To be held fast and to love . . . for all our days.

I've thought a lot these days about being held fast in God's embrace,
and having this well of love because God has loved me.
These days when world financial markets are crashing,
and the only things that seem to be overflowing are fear, anxiety, blame, and red ink.

I've thought a lot these days about being held fast in God's embrace,
and having this deep well of love because God has loved me.
These days when the presidential candidates seem only to talk about the middle class.
When there is so little remembering of the poor.
And when there is no call to our nation to look at our enemies
and imagine what it would mean to love them.
That doesn't make for good sound bytes.
For a candidate to inspire us to imagine ways to love our enemies would mean certain defeat.
How naive. How weak. How simple-minded. How dangerous.

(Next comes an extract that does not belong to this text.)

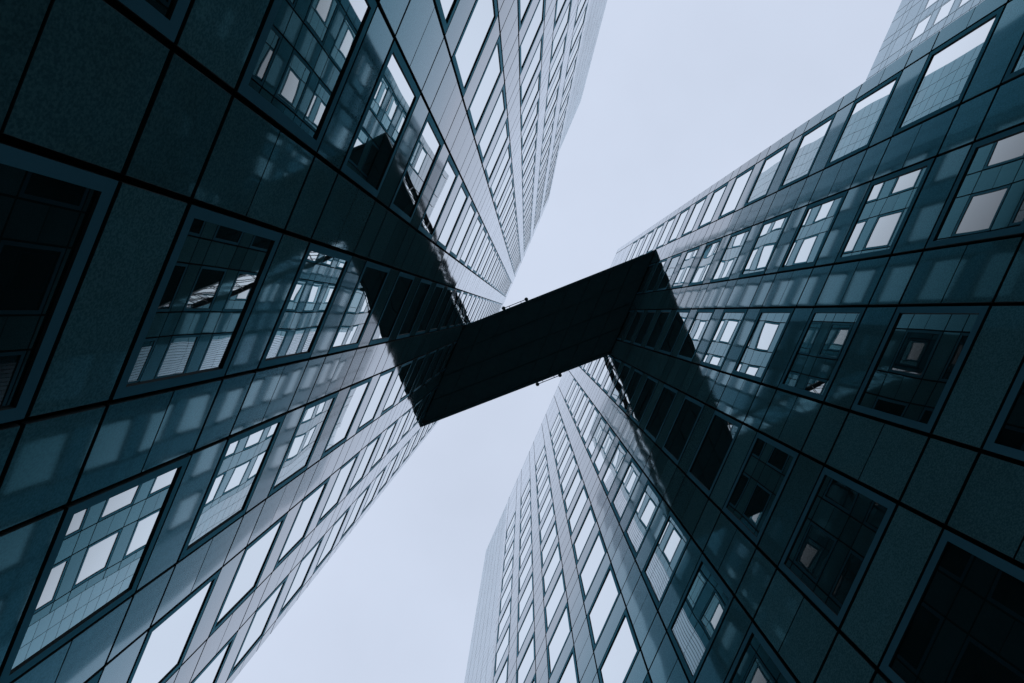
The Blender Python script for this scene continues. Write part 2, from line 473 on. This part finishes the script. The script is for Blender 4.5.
# underside plates with joints, edge beams
so = MB()
NT, NL = 4, 9
for i in range(NT):
    for k in range(NL):
        q = []
        for (u, w) in ((k / NL + .0016, i / NT + .006), ((k + 1) / NL - .0016, i / NT + .006), ((k + 1) / NL - .0016, (i + 1) / NT - .006), (k / NL + .0016, (i + 1) / NT - .006)):
            w = 0.035 + 0.93 * w
            q.append(lerp(lerp(a2, d2, u), lerp(b2, c2, u), w))
        so.prism([(p.x, p.y) for p in q], 0.06, 0.16)
so.build("soffit", M_BLACK, br)
dk = MB(); dk.prism([(p.x, p.y) for p in (a2, d2, c2, b2)], 0.165, 0.55); dk.build("deck", M_BLACK, br)
rf = MB(); rf.prism([(p.x, p.y) for p in (a2, d2, c2, b2)], BH, BH + 0.1); rf.build("roof", M_BLACK, br)
for (p, q, sg) in ((a2, d2, -1), (b2, c2, 1)):
    off = side * sg
    eb = MB(); eb.bar((*(p - off * .09), 0.085), (*(q - off * .09), 0.085), .18, .17); eb.build("edge_beam", M_BLACK, br)
    gl = MB(); gl.bar((*(p - off * .2), (BH + .55) / 2), (*(q - off * .2), (BH + .55) / 2), .03, BH - .55); gl.build("side_glazing", M_GLASS, br)
    lt = MB(); L = (q - p).length; nb = round(L / 1.3); z0, z1 = 0.62, BH - .06
    for zz in (z0, z1):
        lt.bar((*(p - off * .06), zz), (*(q - off * .06), zz), .06, .07)
    for k in range(nb):
        t0, t1 = lerp(p, q, k / nb), lerp(p, q, (k + 1) / nb)
        lt.bar((*(t0 - off * .05), z0), (*(t1 - off * .05), z1), .04, .04)
        lt.bar((*(t1 - off * .10), z0), (*(t0 - off * .10), z1), .04, .04)
    lt.build("lattice", M_TRUSS, br)

# short rails with a lamp head at either end, hung outside the two lower edges
def unpix(px, py, z):
    c = Vector(((px - 512) / F_PX, (py - 341.5) / F_PX, 1.0))
    v = Vector((Xc.dot(c), Yc.dot(c), Zc.dot(c)))
    return EYE + v * ((z - EYE.z) / v.z)
def lathe(mb, c, axis, prof, n=14):
    axis = Vector(axis).normalized(); u = axis.orthogonal().normalized(); w = axis.cross(u); b = len(mb.v)
    for r, h in prof:
        for i in range(n):
            a = 2 * math.pi * i / n
            mb.v.append(tuple(Vector(c) + axis * h + (u * math.cos(a) + w * math.sin(a)) * r))
    for k in range(len(prof) - 1):
        for i in range(n):
            j = (i + 1) % n
            mb.f.append((b + k * n + i, b + k * n + j, b + (k + 1) * n + j, b + (k + 1) * n + i))
    mb.f.append(tuple(b + i for i in reversed(range(n)))); mb.f.append(tuple(b + (len(prof) - 1) * n + i for i in range(n)))
for (p0, p1, sg) in (((503.6, 308.3), (526.3, 299.3), -1), ((537.5, 384.3), (560.0, 375.3), 1)):
    w0, w1 = unpix(*p0, ZB + .1), unpix(*p1, ZB + .1)
    l0, l1 = w0 - Vector((cx.x, cx.y, ZB)), w1 - Vector((cx.x, cx.y, ZB))
    inward = Vector((*(side * -sg), 0))
    r = MB(); r.bar(l0, l1, .045); 
    for t in (.25, .75):
        q = l0.lerp(l1, t); r.bar(q, q + inward * .35, .04)
    rail = r.build("lamp_rail", M_BLACK, br)
    for e in (l0, l1):
        h = MB(); lathe(h, e, (0, 0, 1), [(.04, -.14), (.11, -.12), (.125, 0), (.09, .08), (.04, .13)])
        h.build("lamp_head", M_BLACK, rail)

And yet . . . that is the kind of love Jesus commands us to imagine and live.
That is the depth of love Jesus commands us to draw from the well God has dug in us.
That love which we do not create out of nothing.
That love which we do not will ourselves to feel or express.
That love which comes from being held fast in God's embrace.
That love which is of God. God's love, in us.
God's love, causing us to become love. God's love, causing us to become lovers.
Lovers of God. Lovers of our neighbors. Lovers of creation.
Lovers of our enemies. Lovers of ourselves.

How have you been held fast in God's embrace?
How have you felt like God has dug a well in you and filled it to overflowing with love,
so you could be absolutely sure she is madly in love with you?
Whether you've felt that way or not, let yourselves go there.
Go back over your life.
What's a time when you were held fast in God's embrace?

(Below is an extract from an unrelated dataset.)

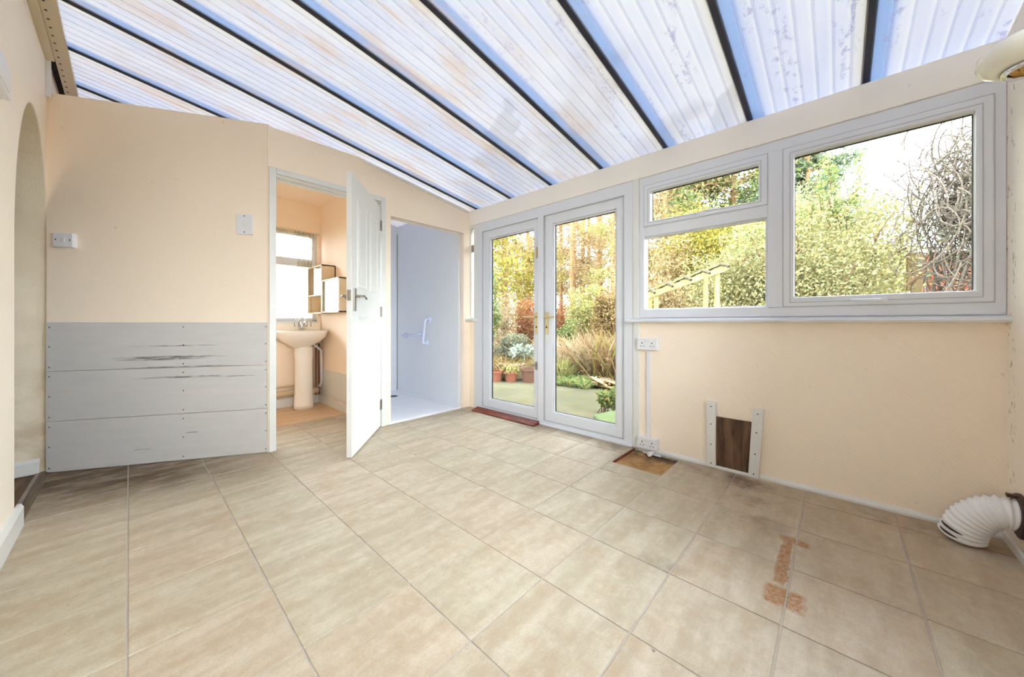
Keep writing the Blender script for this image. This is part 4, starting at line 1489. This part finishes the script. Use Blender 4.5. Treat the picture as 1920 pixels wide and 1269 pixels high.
shrub('flowering_bush', 'pale yellow bush right of centre in the large window, left of the fence', 1648, 7.2, 2.3, 3.1, 0.1, M['lf_lime'], 0.06, 16000, 20)
shrub('flowering_bush', 'leafy yellow-green bush in the lower left window behind the arbour', 1395, 6.4, 2.5, 2.9, 0.0, M['lf_yellow'], 0.06, 24000, 24)
shrub('flowering_bush', 'green-gold bush at the mullion between the two lower lights', 1470, 7.6, 2.2, 3.9, 0.1, M['lf_green'], 0.07, 15000, 18)
shrub('flowering_bush', 'orange-yellow twiggy bush at the left edge of the lower fixed window', 1235, 9.0, 2.8, 3.4, -0.1, M['lf_orange'], 0.07, 16000, 18)
shrub('flowering_bush', 'dark gold bush above the arbour roof', 1315, 10.0, 3.2, 4.6, 0.2, M['lf_gold'], 0.09, 18000, 20)

# conifers and far trees
def tree(name, label, px, depth, h, crown_w, crown_z0, mat, leaf=0.14, n=7000, trunk=0.13, lobes=14, cat='tree', group=None, bark='bark', cone=False, branches=10):
    x, y = bearing(px, depth)
    e = empty(name, (x, y, GZ - 0.01), 0, label, cat, group)
    lean = random.uniform(-0.15, 0.15)
    m_ = MB()
    m_.tube([(x, y, GZ - 0.01), (x + lean * 0.3, y, h * 0.4), (x + lean, y, h * 0.75), (x + lean, y + 0.05, h)], [trunk, trunk * 0.85, trunk * 0.6, trunk * 0.15], 9)
    m_.build('trunk', M[bark], e, smooth=True)
    P = []
    b_ = MB()
    for k in range(branches):
        z = crown_z0 + (h - crown_z0) * (k + random.random()) / branches
        fr_ = (z - crown_z0) / (h - crown_z0)
        L = crown_w / 2 * ((1.05 - fr_) if cone else (0.45 + 0.7 * math.sin(math.pi * min(0.95, fr_ + 0.15)))) * random.uniform(0.7, 1.15)
        a = random.uniform(0, 2 * math.pi)
        s0 = Vector((x + lean * fr_, y, z))
        t = s0 + Vector((math.cos(a) * L, math.sin(a) * L, random.uniform(-0.15, 0.35) * L))
        b_.tube([s0, s0.lerp(t, 0.5) + Vector((0, 0, 0.08 * L)), t], [trunk * 0.25, trunk * 0.15, 0.01], 5)
        m = max(60, n // branches)
        s_ = rnd.uniform(0.25, 1.08, (m, 1)) ** 0.8
        base = np.array(s0) + (np.array(t) - np.array(s0)) * s_
        P.append(base + rnd.normal(size=(m, 3)) * np.array([0.2, 0.2, 0.12]) * L * 0.75)
    b_.build('branches', M[bark], e)['kind'] = 'stuff'
    P = np.concatenate(P)
    quads('foliage', mat, leaves(P, leaf, 0.35), e)
    return e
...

When I tried to think of a personal story to share about this, I tried to think of something big.
Maybe something that happened during a visit to another country.
Or one of those things I can point to that feels like it totally changed my life.

But when I sat in silence for 15 or 20 minutes, opening myself to a memory of feeling embraced by God,
what came up wasn't anything like that at all.
Which means we are held fast in God's embrace a lot more often than we probably realize.

I think I'd been a pastor at University Congregational United Church of Christ for 8 or 9 years.
I was meeting with a guy who had just started coming to the church.
He hadn't been out of college for long.
And he wanted to talk about what God was calling him to do with his life.
So we met in my office. And talked for an hour or so.
At the end of our time, I asked if he would like to pray. He said he did.
I asked him what he would like to pray together about, and he listed a few things.
So we prayed together.
At the end of the prayer, I expected him to get up. I expected we were finished.
But we weren't finished.
After I finished praying, he asked, "How can I pray for you?"
I just looked at him. Speechless.
It was the first time I'd met with someone for a pastor visit who had asked if they could pray for me.
I was deeply, deeply touched.
And after taking a few moments to regain control over my emotions,
I told him a few things I would love for him to pray for.
And he did that.

Before I finished my ministry at that church, I took him out for coffee.
And I told him what a gift he'd given me by the simple act of asking if he could pray for me.

Now I would tell him something more.
I'd tell him his prayer had given God another chance to put her handprints all over me.
I'd tell him when he prayed for me, I felt like God was holding me tight.
I'd tell him he filled me with God's love.
I'd tell him he loved me into being a better lover.

That's what we do in church.
Remember when we've been held fast in God's embrace.
Draw deeply from the well of love God has dug in each of us.
Give that love of God to people inside and outside these walls.
Make God's love so strong, so real, so forever,
that we help each other become lovers who love this world.
Overflow with this love that God has given us, we help to create a world where there's so much love,
even the poor and our enemies are drawn into its embrace.
May it be so. Amen.

The idea of God's love coming first is suggested by Ulrich Luz, Matthew 21-28, Fortress Press, 1989, p. 87.